What is the proof that video helps?
We did not want anyone to take this on faith, so we tested it on ourselves. We took 32 real buyer prompts and checked what Google's AI Overview returned. On 7 of those 32, it directly cited our YouTube assets, a 21.9 percent citation rate. More than one in five. We are not a giant brand with a giant budget, and we still earned those citations. AI citations are earned, not bought. You do not need the biggest budget, you need the most readable expertise.
If you want to see where AI can and cannot find you today, run our free AI Visibility Snapshot.
How do AI engines actually use video?
AI engines do not watch your video the way a person does. They cannot sit and absorb sixty seconds of footage. What they do is read the text connected to that video. So if your video is just a file on a page with no words around it, the AI has almost nothing to work with, no matter how good the footage looks.
That is why a video with no transcript is effectively invisible to these engines. If there are no words for the crawler to read, there is nothing for it to quote, and you will not be cited. The transcript is what makes a video legible to a machine in the first place.
What does a citable video actually need?
A video that gets cited is really four things working together:
- The video itself, which builds human trust.
- The transcript, which turns the spoken words into text the AI can read.
- The metadata, the title and description, which labels what question this answers.
- A real crawlable page that gives the whole thing a home.

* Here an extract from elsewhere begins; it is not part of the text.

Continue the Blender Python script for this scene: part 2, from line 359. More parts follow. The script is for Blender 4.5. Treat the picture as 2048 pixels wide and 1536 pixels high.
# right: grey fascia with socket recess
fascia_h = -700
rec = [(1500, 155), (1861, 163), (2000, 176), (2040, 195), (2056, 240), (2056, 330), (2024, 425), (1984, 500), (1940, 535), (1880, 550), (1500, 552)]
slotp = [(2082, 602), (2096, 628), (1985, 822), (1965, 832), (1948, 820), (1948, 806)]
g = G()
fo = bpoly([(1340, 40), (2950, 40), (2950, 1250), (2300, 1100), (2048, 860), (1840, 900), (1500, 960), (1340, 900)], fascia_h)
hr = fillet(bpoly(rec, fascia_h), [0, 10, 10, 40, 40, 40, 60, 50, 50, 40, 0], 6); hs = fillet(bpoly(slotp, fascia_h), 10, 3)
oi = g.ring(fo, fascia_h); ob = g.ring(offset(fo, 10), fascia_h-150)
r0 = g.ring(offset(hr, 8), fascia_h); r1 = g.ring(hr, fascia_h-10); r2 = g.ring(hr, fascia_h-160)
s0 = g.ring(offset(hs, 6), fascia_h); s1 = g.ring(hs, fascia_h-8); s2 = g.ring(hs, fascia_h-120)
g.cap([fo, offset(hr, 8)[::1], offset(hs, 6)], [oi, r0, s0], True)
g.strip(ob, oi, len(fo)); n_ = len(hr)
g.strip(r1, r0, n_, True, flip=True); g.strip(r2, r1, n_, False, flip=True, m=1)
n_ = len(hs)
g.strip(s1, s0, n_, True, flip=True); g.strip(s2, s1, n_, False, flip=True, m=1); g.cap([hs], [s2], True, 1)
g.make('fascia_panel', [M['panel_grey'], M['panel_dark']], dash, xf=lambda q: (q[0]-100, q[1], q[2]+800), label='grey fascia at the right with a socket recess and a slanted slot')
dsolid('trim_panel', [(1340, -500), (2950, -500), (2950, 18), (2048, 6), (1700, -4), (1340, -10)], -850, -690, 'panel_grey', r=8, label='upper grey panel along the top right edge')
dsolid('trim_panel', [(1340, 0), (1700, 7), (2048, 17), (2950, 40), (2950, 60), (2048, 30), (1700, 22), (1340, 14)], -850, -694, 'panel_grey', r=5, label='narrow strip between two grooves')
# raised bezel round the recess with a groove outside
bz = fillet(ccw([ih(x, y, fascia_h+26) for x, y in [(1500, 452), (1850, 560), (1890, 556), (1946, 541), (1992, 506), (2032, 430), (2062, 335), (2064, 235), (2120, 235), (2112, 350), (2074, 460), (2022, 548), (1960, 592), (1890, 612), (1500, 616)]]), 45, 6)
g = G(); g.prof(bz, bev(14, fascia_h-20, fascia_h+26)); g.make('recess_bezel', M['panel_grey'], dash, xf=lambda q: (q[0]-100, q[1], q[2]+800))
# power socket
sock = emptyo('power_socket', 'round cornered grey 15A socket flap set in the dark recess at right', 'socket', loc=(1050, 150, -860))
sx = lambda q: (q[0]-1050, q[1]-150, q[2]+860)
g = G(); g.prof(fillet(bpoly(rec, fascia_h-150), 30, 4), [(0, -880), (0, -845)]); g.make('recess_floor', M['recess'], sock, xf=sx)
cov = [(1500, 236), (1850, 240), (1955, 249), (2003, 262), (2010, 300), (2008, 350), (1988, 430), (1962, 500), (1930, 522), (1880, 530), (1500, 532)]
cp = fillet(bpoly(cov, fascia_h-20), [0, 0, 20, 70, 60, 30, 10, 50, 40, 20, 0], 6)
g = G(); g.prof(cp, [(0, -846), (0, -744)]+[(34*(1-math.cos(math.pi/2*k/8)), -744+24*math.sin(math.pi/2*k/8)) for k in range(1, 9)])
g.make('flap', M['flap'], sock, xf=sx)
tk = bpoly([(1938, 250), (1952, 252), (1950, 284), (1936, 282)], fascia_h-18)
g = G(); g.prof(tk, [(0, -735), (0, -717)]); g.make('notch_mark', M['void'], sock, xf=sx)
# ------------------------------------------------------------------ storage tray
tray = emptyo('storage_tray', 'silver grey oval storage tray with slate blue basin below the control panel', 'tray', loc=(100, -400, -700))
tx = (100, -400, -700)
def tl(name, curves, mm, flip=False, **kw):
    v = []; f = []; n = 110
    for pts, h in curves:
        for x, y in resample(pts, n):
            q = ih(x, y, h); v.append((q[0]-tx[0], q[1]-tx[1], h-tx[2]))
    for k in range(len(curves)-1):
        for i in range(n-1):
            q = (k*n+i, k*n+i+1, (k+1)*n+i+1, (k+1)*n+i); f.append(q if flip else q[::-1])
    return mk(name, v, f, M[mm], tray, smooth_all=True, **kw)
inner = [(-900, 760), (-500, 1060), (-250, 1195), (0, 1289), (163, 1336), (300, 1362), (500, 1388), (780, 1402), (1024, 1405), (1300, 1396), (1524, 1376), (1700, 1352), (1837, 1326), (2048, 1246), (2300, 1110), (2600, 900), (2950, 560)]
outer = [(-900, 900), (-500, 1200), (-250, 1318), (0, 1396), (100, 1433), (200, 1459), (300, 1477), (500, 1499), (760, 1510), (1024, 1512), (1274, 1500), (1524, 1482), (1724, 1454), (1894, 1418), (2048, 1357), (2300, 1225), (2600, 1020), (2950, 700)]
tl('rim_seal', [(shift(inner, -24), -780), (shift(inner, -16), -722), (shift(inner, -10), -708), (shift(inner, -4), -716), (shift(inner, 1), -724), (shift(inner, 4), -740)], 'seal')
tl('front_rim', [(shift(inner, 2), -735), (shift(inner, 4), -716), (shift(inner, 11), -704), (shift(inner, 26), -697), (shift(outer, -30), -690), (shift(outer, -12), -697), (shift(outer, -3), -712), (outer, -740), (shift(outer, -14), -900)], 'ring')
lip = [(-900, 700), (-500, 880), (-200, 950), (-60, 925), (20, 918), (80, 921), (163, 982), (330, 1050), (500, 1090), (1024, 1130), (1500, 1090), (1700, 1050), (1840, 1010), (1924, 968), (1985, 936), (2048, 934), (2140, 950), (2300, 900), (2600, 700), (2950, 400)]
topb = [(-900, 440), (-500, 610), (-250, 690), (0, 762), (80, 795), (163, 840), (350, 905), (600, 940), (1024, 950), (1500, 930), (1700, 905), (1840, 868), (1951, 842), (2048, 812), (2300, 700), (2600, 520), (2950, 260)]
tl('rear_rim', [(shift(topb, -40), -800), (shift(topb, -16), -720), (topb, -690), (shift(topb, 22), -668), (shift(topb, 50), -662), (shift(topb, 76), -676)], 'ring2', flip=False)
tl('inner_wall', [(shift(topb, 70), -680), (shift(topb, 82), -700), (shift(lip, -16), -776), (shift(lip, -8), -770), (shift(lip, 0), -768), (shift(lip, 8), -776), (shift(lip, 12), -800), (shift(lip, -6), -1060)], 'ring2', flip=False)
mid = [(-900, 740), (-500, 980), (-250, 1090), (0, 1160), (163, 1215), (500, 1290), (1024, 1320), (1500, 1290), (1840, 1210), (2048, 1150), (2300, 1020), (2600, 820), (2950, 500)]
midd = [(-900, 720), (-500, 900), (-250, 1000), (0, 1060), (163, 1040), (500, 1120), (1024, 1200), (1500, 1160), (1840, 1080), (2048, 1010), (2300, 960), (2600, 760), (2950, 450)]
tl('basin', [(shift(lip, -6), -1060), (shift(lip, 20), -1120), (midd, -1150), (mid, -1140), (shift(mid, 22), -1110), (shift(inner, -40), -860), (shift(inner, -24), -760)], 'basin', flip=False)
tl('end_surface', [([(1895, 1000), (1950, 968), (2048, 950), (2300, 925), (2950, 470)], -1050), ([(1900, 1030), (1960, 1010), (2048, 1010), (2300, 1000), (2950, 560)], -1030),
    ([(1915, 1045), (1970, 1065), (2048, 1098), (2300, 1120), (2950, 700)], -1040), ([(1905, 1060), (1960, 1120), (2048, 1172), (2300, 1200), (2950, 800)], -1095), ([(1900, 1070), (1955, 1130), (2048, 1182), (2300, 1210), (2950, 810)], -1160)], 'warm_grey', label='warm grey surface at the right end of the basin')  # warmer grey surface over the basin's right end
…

Miss any one of those and you have handed the AI a puzzle with a piece missing. And remember: the AI is usually not citing your whole video, it is citing one moment in it, the exact timestamp where you answer the question. Build a clean, findable spot where you say the answer plainly so the engine can grab that moment and quote it.
How do you apply this?
Keep it almost stubbornly simple. Pick one real buyer question you want to be known for. Lead with the answer in the first ten seconds instead of burying it. Upload a clean, human-reviewed transcript, because auto-captions are full of errors that hurt your citation odds. Then add chapters and a short summary, and make the title, the metadata, and the page copy all line up around that same question. One question, one clear answer, everywhere it appears.
Finally, measure two things and keep them apart. AI visibility, are you showing up in the answers at all, and revenue behavior, the clicks, the qualified conversations, the booked calls. Blur them into one number and you will either over-celebrate a citation that drove nothing or kill a program that was actually working.
See where AI can't find you yet with a free AI Visibility Snapshot.
Frequently Asked Questions
Does video really help B2B companies show up in AI search?
Yes. In a June 2026 test, Google's AI Overview cited Digital Accomplice YouTube assets on 7 of 32 buyer prompts, a 21.9 percent citation rate on that surface. Video helps when it is paired with a transcript, clear metadata, and a matching page.
Do AI engines watch the video?
No. AI engines read the transcript and the text around the video, not the pixels. A video with no transcript is effectively invisible to AI search for citation.
What actually predicts whether a video gets cited?
Structure and a clear answer in the transcript, not view count, subscribers, or engagement. A small channel with clear answers can beat a big channel with vague ones.
How should we measure whether this is working?
Measure AI visibility and revenue separately. Getting cited is the first win. Earning the click and the qualified conversation is the second. Tracking them as one number hides what is really happening.